Stwierdził tak Sąd Apelacyjny w Łodzi w uzasadnieniu wyroku z 6 listopada 2015 r. (I ACa 628/15) oddalającego roszczenie o zapłatę przeciwko właścicielowi pewnego łódzkiego klubu muzycznego, do którego wpuszczano tylko wyselekcjonowanych gości. W zależności od przyjętej przez takie kluby strategii jego pracownicy selekcjonują klientów ze względu na wiek, wygląd, strój itp.
Opluty przez słomkę
Krzysztof M. wraz z kolegą zostali w takim klubie opluci przez nieznajomego mężczyznę z trzymanej przez niego słomki. Mężczyzna wyglądał na pobudzonego, wulgarnie odezwał się do Krzysztofa M., gdy ten podszedł, by zwrócić mu uwagę. Stanęła między nimi dziewczyna, która – chcąc załagodzić sytuację – obiecała, że przypilnuje swego znajomego. Nie udało jej się to – Krzysztof M. został znów ochlapany przez słomkę, a potem napastliwy mężczyzna wylał na niego napój ze szklanki wraz z kostkami lodu. Wówczas M. uderzył go otwartą dłonią w twarz. W odpowiedzi przeciwnik uderzył Krzysztofa M. w twarz szklanką z napojem, rozbijając ją na wysokości lewego oka.

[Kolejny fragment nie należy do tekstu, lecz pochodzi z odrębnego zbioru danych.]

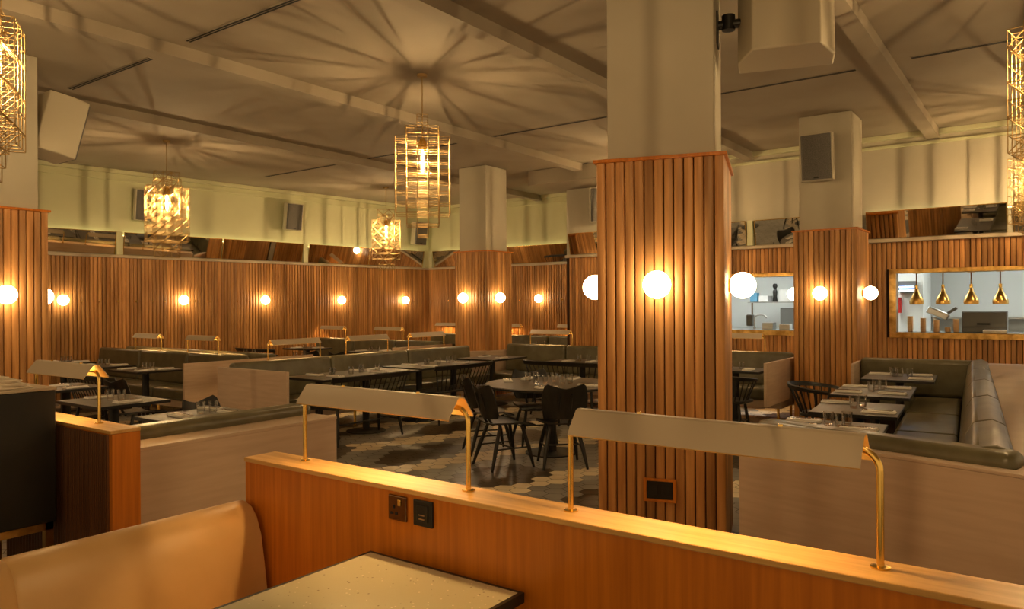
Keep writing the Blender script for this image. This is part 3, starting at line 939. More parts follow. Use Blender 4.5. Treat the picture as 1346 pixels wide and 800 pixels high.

Natychmiast zareagowali pracownicy ochrony – podbiegli i rozdzielili mężczyzn. Napastnik został zatrzymany, a potem wypuszczony. Jak twierdził Krzysztof M. – z niewiadomych mu powodów. Do zakrwawionego klienta podszedł menedżer klubu, pomógł mu przejść do łazienki, próbował opatrzyć ranę. Po jego namowach M. zgodził się zaczekać na pogotowie. Menedżer zadzwonił również na policję. Dochodzenie prokuratorskie w tej sprawie zostało potem umorzone z powodu niewykrycia sprawcy. Natomiast w szpitalu u poszkodowanego stwierdzono pęknięcie lewej gałki ocznej, rany cięte powiek, okolicy oka oraz nasady nosa i policzka.
Krzysztof M. uznał, że za jego szkody odpowiada właściciel lokalu Damian P., który powinien klientom zapewnić bezpieczeństwo. Miał pretensję, że pracownicy klubu wypuścili napastnika bez spisania jego danych. W pozwie żądał 85 tys. zł zadośćuczynienia, 20 tys. zł z tytułu utraty zarobków oraz 5 tys. zł zwrotu kosztów leczenia.
Nie chciał policji
Jak ustalił sąd okręgowy, klub muzyczny Damian P. prowadzi od 18 lat, w ramach jednoosobowej działalności gospodarczej. Lokal jest objęty monitoringiem 32 kamer. Selekcjonerzy mają zakaz wpuszczania osób w stanie upojenia alkoholowego. Nad bezpieczeństwem gości czuwają na miejscu pracownicy ochrony. Oprócz tego lokal objęty jest także ochroną zewnętrznej firmy ochroniarskiej, której pracownicy przyjeżdżają na wezwanie.